Nichts was uns passiert

„Nichts, was uns passiert“: Ein wichtiger Film über sexualisierte Gewalt

„Wenn du die Wahrheit auf eine Stimme reduzierst, ist sie falsch“

In Interviews mit der Podcasterin Kelly schildern Anna und Jonas abwechselnd ihre Sicht. Später kommen auch weitere Zeug*innen zu Wort: Freund*innen, Familie und Bekannte. Der Film „Nichts, was uns passiert“, der auf dem gleichnamigen Buch der Autorin Bettina Wilpert basiert, zeigt anhand unterschiedlicher Zeugenaussagen sehr umfassend, wie unsere Gesellschaft mit dem Thema Vergewaltigung umgeht. Bemerkenswert ist die dokumentarische Erzählweise, die es den Zuschauer*innen schwer macht, eine Seite einzunehmen. Ist Jonas wirklich davon ausgegangen, es sei einvernehmlich gewesen oder hat er ihr „Nein“ bewusst ignoriert?

Auch wenn die Ereignisse der besagten Nacht filmisch ausgeblendet wurden, will uns „Nichts, was uns passiert“ kein Rätsel aufgeben. Mit dem Satz „Wenn du die Wahrheit auf eine Stimme reduzierst, dann ist sie falsch“ wirft Anna in einem unverfänglichen Gespräch mit Jonas etwas in den Raum, das sich wie ein roter Faden durch den gesamten Film zieht – und gewissermaßen als Botschaft angesehen werden kann. 

Allerdings lernt man Anna als einen authentischen und direkten Menschen kennen – Eigenschaften, mit denen Jonas offensichtlich nicht umgehen kann. Die Begegnungen der beiden sind oft von Anspannung geprägt. Dass sie schnell laut wird, widerspricht und viel trinkt, findet er vorlaut und provokant. In einem Interview mit Kelly gibt er zu, dass er damit nie klargekommen ist („Sie hat mich wahnsinnig gemacht!“). Seine klugen Sprüche über Gender-Fragen und Sexismus dienen auch lediglich dazu, sein Image als empathischer und „woker“ Student aufrechtzuerhalten. Aussagen wie „Ich will nicht solidarisch sein, ich will für mich sprechen“ oder „Ich hasse es, wenn ich während dem Sex fragen muss: Soll ich ein Kondom holen?“ lassen seine „woke“ Fassade bröckeln. 

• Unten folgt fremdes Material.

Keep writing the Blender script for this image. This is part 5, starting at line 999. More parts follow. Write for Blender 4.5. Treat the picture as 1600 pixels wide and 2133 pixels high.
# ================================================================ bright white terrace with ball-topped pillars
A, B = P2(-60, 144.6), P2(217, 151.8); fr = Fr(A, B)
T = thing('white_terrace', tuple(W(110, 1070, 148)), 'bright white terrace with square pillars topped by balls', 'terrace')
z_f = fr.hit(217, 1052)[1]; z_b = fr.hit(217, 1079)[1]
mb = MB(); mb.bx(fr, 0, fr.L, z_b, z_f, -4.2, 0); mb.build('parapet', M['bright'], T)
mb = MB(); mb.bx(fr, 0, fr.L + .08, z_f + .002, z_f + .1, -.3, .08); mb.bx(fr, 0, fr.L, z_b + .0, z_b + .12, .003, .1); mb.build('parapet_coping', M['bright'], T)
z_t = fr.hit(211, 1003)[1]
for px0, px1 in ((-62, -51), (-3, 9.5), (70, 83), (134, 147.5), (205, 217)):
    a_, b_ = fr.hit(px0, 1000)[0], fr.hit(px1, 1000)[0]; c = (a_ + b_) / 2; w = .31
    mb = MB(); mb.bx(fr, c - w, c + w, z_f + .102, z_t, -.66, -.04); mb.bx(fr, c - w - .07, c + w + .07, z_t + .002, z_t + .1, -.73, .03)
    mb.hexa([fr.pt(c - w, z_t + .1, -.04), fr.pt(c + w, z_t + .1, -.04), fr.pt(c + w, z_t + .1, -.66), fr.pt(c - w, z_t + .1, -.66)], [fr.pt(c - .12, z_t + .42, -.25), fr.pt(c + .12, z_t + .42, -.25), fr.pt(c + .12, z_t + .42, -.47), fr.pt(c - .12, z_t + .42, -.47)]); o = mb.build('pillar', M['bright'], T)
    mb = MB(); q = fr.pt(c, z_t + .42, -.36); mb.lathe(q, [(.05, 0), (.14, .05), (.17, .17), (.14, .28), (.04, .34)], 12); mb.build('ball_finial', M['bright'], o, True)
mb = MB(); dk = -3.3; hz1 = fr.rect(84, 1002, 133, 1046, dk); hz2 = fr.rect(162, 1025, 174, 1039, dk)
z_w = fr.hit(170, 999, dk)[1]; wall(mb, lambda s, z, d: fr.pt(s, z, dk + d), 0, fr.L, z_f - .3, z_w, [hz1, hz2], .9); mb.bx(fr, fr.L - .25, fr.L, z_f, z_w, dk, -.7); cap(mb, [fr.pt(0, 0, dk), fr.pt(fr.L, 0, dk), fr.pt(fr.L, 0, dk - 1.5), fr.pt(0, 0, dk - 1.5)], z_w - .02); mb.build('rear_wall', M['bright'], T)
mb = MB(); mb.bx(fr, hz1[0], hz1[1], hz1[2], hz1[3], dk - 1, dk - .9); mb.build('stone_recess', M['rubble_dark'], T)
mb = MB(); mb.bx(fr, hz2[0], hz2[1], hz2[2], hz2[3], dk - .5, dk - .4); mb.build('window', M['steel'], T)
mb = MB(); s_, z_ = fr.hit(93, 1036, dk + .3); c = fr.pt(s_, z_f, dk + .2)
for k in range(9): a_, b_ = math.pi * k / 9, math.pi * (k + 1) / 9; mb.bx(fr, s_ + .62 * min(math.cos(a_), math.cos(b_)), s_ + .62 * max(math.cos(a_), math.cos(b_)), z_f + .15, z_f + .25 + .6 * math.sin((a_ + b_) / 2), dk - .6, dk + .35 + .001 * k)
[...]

Vergewaltigung hat viele Facetten

Der Film von Julia C. Kaiser zeigt: Vergewaltigung hat viele Facetten. In Anna muss erst die Überzeugung reifen, dass sie Opfer sexueller Nötigung geworden ist. Nach der besagten Nacht sucht sie im Internet nach „Ich bin vergewaltigt worden“ – und stellt dabei fest, dass sich Vergewaltigung anders anfühlt, als es ihr von der Gesellschaft vorerzählt wurde. Als Annas Schwester Daria Anna klarmachen will, dass sie ein Opfer sexueller Nötigung ist, wird sie wütend. Sie will „keines dieser MeToo-Opfer“ sein. Die Erfahrungen, die Anna in jener Nacht gemacht hat, gehören für sie nicht zu einem typischen Vergewaltigungsszenario.

Der Film bricht mit dem klassischen Schwarz-Weiß-Denken, das in unserer Gesellschaft in Bezug auf sexuelle Nötigung existiert: Nicht nur Fremde, sondern auch Bekannte könnten dazu fähig sein. Der ARD-Film widerspricht damit dem Vorurteil, dass Vergewaltigungen zwangsläufig in dunklen Gassen stattfinden und immer von Fremden ausgehen. Stattdessen nimmt sich der Film alle Stereotype vor und arbeitet mit Protagonist*innen, die in einem vermeintlich liberalen und empathischen universitären Umfeld leben.